Adaptive Modulation and Coding (AMC) in WiMAX
Picture: Adaptive Modulation and Coding (AMC)
Users with better SNR (closer to the BS) get higher order modulation,
those farther from the BS get lower order modulation,
ensuring the best performance for each user within the BS coverage.

WiMAX offers a number of techniques that can improve its performance, i.e. throughput, capacity, coverage or range, indoor penetration. Some of these techniques are adaptive modulation and coding (AMC), uplink subchannelization (using OFDMA), hybrid automatic repeat request (H-ARQ), Forward Error Correction (FEC), and smart antenna technologies (via optional AAS and MIMO features). They can improve performance by improving spectral efficiency or signal strength (SNR).

Several Fixed WiMAX products (base stations and CPEs) have become WiMAX Forum Certified after passing compliance and interoperability tests last year (2005).

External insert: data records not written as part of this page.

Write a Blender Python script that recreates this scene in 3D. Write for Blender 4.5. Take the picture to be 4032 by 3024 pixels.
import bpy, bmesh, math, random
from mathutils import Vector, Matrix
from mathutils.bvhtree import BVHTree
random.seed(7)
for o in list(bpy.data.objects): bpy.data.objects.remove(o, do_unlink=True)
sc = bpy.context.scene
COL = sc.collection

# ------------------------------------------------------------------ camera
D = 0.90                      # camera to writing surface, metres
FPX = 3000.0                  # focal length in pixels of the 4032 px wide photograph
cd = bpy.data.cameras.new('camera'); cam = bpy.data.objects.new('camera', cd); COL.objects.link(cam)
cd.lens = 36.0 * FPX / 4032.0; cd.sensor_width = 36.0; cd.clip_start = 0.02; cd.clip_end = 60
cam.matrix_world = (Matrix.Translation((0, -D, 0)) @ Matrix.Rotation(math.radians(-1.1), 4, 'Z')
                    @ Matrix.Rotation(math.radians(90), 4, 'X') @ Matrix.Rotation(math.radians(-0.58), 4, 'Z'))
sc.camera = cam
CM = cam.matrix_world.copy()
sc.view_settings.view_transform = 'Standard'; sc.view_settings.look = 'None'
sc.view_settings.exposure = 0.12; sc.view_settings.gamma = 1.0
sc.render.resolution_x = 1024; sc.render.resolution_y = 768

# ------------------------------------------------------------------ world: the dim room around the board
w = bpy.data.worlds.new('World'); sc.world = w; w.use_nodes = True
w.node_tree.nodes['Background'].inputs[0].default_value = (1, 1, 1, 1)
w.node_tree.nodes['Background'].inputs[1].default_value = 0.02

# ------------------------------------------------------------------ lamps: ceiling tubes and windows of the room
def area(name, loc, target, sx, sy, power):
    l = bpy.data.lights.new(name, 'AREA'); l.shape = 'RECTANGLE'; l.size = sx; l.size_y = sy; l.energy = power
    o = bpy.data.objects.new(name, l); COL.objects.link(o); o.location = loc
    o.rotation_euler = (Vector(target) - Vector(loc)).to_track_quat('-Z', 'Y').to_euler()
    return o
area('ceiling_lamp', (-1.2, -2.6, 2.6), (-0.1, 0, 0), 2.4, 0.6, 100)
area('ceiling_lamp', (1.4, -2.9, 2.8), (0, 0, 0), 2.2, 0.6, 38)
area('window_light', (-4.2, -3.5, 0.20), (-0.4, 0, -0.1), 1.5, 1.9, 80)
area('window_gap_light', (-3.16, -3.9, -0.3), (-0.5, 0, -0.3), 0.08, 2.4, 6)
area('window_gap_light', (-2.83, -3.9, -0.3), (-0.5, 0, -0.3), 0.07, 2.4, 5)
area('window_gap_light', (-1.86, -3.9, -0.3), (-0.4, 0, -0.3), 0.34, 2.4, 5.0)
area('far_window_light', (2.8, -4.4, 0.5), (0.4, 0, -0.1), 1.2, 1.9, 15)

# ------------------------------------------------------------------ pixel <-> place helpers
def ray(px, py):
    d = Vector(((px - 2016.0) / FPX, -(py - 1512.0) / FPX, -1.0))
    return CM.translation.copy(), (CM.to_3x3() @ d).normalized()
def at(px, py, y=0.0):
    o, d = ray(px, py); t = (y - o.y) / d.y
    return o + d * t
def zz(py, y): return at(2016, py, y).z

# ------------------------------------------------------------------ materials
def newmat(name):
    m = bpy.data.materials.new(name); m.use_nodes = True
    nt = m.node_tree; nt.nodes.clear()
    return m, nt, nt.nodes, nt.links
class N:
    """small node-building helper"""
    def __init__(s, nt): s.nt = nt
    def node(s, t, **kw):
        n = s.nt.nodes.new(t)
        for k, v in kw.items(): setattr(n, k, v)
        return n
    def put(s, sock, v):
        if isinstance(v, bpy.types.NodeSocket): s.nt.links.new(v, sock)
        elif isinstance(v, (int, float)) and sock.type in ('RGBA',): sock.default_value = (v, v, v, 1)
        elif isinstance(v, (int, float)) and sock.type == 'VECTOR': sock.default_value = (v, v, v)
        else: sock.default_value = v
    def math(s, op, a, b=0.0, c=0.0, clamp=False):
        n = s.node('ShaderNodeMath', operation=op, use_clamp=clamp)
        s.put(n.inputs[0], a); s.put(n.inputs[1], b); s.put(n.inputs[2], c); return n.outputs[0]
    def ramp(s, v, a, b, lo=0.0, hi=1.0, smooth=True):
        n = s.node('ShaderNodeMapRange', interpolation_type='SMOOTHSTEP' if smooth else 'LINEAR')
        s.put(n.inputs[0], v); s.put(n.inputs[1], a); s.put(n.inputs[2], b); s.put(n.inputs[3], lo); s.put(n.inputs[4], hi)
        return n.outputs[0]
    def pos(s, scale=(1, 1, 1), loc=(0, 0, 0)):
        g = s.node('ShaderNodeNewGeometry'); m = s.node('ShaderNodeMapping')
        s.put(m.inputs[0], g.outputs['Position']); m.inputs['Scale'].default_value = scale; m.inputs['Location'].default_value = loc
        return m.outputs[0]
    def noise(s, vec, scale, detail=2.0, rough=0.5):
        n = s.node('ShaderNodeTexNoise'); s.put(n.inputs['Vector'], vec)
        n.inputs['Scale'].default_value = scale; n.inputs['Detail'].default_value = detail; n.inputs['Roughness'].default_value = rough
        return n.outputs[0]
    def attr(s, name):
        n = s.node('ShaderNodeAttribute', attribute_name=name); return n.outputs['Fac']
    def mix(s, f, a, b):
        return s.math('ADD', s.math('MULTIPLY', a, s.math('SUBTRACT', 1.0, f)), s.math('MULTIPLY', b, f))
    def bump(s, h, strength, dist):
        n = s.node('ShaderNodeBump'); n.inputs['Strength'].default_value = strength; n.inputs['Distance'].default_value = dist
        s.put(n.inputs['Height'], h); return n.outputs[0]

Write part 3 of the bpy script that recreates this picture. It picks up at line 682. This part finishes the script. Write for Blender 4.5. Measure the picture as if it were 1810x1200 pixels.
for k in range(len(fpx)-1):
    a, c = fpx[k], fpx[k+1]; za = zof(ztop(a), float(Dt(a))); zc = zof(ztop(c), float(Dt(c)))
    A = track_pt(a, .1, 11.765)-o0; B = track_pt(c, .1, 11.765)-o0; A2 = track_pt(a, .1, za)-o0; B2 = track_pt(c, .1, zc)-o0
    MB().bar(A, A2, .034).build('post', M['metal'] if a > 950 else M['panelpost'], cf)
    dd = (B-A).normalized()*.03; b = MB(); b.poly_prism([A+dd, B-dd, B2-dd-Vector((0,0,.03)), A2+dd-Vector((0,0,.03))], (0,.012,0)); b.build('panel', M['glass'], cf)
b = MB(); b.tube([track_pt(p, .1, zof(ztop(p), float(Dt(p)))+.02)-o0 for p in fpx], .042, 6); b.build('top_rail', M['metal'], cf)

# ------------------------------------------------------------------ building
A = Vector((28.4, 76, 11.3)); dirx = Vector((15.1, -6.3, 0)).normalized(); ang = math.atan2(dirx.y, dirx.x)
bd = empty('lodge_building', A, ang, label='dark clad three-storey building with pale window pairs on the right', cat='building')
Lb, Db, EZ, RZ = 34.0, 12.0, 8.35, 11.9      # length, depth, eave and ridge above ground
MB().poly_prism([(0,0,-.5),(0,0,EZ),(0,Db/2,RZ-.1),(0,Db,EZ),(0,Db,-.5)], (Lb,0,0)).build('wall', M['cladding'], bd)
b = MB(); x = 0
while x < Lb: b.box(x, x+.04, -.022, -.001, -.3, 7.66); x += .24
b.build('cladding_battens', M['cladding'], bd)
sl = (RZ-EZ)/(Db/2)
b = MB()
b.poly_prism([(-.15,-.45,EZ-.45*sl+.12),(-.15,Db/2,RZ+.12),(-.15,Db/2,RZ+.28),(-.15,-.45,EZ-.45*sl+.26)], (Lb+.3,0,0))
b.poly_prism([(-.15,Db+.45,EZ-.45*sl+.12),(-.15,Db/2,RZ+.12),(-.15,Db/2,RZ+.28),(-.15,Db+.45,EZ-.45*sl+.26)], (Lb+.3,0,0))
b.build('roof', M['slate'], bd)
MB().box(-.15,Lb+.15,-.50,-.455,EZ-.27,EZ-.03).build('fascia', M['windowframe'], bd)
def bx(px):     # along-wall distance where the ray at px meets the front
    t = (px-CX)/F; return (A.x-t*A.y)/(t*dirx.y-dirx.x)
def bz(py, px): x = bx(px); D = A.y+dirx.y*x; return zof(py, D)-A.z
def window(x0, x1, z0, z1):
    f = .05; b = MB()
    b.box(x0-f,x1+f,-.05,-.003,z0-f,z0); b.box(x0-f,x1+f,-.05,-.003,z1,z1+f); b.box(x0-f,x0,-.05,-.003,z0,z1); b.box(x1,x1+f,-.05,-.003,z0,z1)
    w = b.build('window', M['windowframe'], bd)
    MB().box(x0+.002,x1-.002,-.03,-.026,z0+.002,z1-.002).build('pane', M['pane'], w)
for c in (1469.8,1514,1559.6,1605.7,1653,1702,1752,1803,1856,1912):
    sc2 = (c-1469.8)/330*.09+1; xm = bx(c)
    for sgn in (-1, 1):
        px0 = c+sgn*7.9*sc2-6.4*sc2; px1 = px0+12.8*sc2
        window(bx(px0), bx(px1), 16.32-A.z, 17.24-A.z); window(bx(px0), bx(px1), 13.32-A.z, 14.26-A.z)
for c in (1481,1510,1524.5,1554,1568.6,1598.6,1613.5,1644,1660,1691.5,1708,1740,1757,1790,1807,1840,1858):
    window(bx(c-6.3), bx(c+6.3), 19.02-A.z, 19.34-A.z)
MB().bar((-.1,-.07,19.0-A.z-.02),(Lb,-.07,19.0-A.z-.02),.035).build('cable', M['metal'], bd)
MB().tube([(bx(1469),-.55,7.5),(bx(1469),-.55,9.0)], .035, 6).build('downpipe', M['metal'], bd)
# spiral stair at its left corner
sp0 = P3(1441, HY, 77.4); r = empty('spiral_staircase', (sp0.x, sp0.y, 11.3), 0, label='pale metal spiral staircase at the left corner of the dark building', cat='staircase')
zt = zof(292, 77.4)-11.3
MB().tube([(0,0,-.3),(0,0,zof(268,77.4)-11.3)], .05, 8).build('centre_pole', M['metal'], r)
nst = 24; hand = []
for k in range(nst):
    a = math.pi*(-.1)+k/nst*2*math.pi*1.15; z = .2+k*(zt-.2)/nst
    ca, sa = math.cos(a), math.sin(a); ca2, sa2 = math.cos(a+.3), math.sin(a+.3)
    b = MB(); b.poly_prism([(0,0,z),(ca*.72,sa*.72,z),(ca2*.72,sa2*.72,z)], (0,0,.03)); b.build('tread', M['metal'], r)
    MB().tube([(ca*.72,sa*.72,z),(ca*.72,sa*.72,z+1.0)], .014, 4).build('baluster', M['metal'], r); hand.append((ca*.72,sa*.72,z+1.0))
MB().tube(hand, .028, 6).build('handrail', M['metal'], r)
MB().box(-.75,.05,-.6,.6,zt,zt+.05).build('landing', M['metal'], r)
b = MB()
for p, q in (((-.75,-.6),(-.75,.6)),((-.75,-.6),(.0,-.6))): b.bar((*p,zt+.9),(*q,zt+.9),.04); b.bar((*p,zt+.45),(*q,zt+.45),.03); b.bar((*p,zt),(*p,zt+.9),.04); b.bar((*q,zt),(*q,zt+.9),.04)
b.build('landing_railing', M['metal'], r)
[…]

That was the first round of certification. Another round will follow and from the second half of this year (2006) will include certification for Mobile WiMAX profiles. But despite certification process is still in early phase, in many developing countries WiMAX has gained traction with pre-WiMAX products being installed or trialed for providing fixed, nomadic, portable, or mobile broadband access. Meanwhile, WISPs or independent service providers are expected to be the first WiMAX adopters in developed countries, many of them already have Fixed WiMAX-like products installed for backhauling traffic from their access networks.